Homeland Security Secretary Michael Chertoff said, "When you stay behind in the face of a warning, not only do you jeopardize yourself, you put the first responders at risk as well. Now, we're going to see this play out."

Perry said the state had mounted "the largest search-and-rescue capability in the history of Texas." LeBlanc estimated that 40% of Galveston's 57,000 residents ignored the evacuation order.

More than 120 people were rescued by late afternoon, the U.S. Coast Guard reported, with search teams continuing to plow through debris-clogged floodwaters looking for others. Most rescues came on Galveston Island and the adjacent Bolivar Peninsula, Lt. Cmdr. Shawn Decker said.

"We will be doing this probably for the next week or more. We hope it doesn't turn into a recovery," said Sheriff's Sgt. Dennis Marlow in Orange County, where more than 300 people had to be rescued from flooded homes -- "a drop in the bucket," the deputy said.
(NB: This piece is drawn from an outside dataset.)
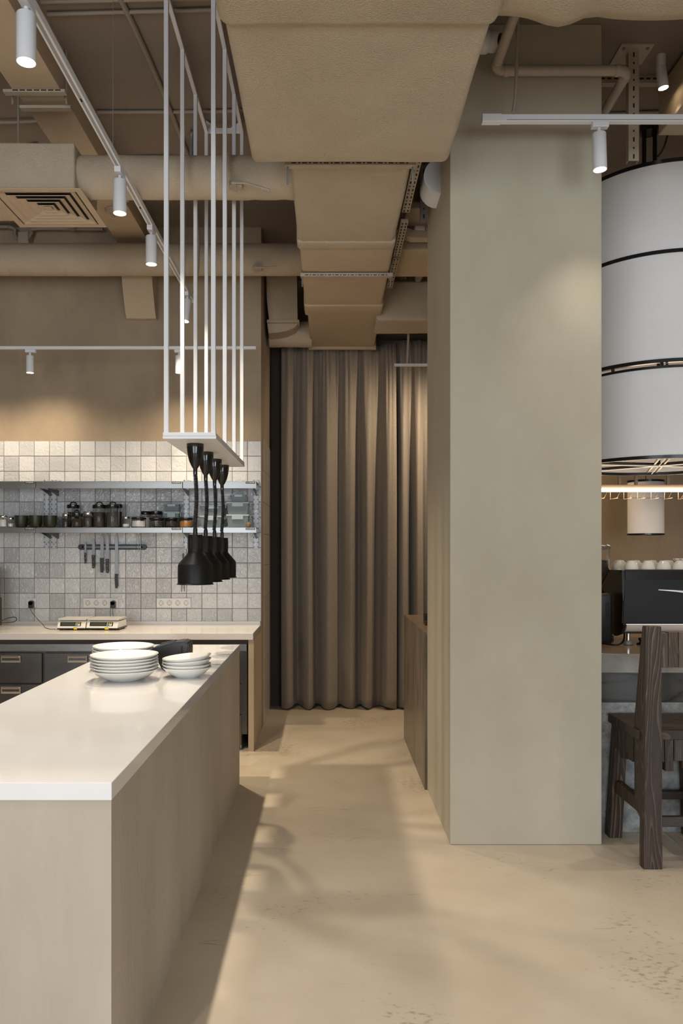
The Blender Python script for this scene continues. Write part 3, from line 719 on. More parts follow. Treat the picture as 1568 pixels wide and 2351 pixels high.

Perry's office said 940 people had been rescued statewide. A stranded freighter with 22 crewmen in the Gulf of Mexico made it through the storm safely and was awaiting a tugboat, the Coast Guard reported.

Among the hardest-hit areas was Galveston, where wind-whipped waves topped a protective sea wall. Homes burned unattended during the peak of the storm because firefighters could not reach them. At least 17 buildings collapsed, authorities said.

Fishing boats, pleasure boats, plywood and other debris scattered by the hurricane blocked the southbound lanes of Interstate 45 on the causeway leading in and out of Galveston. Crews worked through the day to clear the roadway.

Ike left downtown Houston a ghost town. Police barricaded streets that glistened with broken glass blasted from office towers by Ike's Category 2 winds. Sidewalks and roadways were crisscrossed by felled trees and power lines, and debris swirled through the streets.